8. Ainda que devêssemos reconhecer a Domingo de Soto e a Andrés de Vega que, em relação a esses atos, tal concurso difere do concurso geral para os efeitos naturais, no entanto, não teríamos por que conceder-lhes que se trata de um concurso imediato dirigido ao livre-arbítrio como causa — ou seja, como se o livre-arbítrio, movido previamente por este concurso e aplicado por Deus para agir, realizasse esses atos —, mas sim que é um influxo imediato de Deus sobre os próprios atos juntamente com o livre-arbítrio e a graça preveniente; isso é assim pelas razões em virtude das quais dissemos isso mesmo — na disputa 25 e nas seguintes — sobre o concurso geral dirigido aos efeitos naturais.

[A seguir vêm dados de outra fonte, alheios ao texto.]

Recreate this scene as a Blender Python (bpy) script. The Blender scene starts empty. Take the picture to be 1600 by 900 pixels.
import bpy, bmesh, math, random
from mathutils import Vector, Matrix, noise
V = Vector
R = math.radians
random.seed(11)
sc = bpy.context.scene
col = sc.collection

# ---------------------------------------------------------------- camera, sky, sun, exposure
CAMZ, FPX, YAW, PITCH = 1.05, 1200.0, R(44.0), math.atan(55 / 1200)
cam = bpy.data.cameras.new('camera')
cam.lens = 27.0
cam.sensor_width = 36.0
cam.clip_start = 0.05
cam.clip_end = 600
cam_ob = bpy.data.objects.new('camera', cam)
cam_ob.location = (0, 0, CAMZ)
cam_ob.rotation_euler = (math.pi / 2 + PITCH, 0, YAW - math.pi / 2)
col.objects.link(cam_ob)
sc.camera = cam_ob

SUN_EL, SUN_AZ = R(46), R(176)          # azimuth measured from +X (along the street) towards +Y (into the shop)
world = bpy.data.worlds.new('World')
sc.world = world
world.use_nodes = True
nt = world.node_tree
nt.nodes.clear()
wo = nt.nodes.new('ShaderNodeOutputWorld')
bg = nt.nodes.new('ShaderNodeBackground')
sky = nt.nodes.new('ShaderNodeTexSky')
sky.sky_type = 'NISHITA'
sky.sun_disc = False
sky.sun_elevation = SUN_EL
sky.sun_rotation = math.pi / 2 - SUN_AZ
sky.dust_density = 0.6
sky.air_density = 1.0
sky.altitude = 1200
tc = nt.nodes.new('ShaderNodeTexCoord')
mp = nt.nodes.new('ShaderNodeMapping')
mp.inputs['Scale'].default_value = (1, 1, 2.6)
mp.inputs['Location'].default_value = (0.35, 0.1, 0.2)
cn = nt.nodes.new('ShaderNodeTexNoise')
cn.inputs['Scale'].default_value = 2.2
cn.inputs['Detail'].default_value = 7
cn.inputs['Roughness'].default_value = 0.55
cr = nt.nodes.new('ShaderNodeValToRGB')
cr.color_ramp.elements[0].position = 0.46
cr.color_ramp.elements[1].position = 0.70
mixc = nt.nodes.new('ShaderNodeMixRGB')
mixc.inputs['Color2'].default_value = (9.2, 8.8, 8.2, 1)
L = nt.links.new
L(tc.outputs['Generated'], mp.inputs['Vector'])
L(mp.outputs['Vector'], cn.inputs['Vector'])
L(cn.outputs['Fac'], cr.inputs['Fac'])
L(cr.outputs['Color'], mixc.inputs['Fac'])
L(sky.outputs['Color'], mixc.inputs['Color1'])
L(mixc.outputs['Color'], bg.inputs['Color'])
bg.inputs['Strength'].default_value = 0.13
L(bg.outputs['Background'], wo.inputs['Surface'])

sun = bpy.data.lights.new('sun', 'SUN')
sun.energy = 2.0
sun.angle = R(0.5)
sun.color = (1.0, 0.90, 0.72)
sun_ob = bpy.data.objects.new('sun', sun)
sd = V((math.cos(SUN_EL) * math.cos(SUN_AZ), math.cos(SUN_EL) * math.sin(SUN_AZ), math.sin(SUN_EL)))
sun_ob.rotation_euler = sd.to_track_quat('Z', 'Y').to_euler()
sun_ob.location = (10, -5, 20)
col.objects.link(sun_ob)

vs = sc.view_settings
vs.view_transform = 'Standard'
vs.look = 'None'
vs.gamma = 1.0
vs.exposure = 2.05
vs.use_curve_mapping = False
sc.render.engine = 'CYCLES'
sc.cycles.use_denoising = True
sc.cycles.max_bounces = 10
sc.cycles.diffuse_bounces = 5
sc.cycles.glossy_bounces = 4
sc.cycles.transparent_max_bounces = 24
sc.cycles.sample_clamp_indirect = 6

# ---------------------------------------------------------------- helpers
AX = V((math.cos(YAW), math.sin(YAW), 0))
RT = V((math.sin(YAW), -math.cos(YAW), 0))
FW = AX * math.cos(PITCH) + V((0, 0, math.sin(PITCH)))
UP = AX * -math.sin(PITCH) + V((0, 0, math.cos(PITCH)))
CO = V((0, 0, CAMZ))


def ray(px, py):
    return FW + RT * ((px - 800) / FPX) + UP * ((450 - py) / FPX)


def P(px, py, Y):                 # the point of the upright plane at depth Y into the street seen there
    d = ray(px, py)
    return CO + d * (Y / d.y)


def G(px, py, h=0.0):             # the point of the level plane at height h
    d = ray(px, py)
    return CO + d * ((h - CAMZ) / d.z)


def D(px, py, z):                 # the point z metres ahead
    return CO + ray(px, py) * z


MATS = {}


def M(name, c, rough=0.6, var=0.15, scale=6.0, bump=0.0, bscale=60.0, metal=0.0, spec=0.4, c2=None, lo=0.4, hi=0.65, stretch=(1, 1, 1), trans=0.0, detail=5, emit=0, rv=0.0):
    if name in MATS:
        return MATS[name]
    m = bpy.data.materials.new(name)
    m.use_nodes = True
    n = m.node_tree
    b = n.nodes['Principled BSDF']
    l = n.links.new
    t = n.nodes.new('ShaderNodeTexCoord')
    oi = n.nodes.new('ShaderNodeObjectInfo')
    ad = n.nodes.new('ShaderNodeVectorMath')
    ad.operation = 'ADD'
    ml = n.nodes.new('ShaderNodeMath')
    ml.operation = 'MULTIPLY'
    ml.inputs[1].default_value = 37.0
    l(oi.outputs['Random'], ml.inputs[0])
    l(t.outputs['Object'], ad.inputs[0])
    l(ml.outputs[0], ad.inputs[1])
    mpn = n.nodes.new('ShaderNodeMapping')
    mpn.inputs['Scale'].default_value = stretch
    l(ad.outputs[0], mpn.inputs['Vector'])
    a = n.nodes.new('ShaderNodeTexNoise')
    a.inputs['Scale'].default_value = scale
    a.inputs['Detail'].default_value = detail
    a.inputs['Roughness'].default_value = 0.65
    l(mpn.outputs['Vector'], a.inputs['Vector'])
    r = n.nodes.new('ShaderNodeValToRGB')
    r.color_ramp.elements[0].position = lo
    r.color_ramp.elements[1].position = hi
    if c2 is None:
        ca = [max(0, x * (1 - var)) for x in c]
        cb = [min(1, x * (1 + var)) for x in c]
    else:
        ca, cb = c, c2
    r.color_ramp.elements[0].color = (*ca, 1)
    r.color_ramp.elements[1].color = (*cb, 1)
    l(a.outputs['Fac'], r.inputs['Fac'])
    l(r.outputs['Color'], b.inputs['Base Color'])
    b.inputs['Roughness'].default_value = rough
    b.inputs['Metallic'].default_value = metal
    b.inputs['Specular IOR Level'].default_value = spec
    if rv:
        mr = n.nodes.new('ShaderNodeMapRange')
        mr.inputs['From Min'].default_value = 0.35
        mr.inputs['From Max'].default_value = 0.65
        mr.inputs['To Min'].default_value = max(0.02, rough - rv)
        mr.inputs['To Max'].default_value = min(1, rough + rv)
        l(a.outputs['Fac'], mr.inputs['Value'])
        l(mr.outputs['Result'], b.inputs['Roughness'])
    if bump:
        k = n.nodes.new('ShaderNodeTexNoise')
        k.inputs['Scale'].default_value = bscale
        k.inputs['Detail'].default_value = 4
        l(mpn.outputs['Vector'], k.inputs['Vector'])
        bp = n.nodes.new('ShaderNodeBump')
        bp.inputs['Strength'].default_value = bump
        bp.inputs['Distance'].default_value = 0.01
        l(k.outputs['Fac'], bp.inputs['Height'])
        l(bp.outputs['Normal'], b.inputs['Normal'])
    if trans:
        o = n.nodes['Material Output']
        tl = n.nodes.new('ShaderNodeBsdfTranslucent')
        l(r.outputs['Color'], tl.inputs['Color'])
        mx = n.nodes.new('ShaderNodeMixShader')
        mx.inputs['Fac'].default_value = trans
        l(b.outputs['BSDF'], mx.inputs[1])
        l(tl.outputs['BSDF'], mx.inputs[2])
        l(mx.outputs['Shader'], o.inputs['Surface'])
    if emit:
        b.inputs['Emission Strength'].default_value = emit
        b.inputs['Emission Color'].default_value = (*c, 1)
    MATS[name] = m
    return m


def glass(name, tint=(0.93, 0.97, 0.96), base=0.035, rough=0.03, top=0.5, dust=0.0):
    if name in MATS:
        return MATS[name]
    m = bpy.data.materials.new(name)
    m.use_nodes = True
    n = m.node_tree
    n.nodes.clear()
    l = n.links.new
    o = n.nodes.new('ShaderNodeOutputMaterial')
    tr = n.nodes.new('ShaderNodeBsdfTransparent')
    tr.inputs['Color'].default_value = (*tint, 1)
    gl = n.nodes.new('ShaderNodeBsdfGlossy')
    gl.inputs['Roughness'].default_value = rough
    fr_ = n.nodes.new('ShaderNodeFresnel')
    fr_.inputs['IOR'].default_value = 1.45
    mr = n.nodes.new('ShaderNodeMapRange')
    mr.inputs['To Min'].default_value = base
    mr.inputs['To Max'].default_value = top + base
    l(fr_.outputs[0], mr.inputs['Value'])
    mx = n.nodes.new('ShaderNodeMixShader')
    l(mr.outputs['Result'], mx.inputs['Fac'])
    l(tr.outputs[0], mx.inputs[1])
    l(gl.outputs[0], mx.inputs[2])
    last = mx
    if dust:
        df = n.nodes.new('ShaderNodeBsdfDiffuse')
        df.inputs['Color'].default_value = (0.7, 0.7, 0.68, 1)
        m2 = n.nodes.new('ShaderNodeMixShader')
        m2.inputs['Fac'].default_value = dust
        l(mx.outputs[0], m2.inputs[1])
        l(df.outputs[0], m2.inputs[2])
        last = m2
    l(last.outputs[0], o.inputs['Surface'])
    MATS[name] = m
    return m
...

Além disso, também não teríamos razão para conceder que a graça preveniente não seja igualmente chamada de 'cooperante', como foi denominada pelo Concílio de Trento e por outros Padres; da mesma forma, também não teríamos razão para conceder que a quantidade desse concurso com o livre-arbítrio e com a graça preveniente corresponda à intensidade e ao ardor dos atos com os quais o livre-arbítrio se dispõe para a graça, como se isso não devesse estar mais relacionado tanto com a quantidade da graça preveniente e excitante, quanto com o influxo livre, maior ou menor, do próprio arbítrio.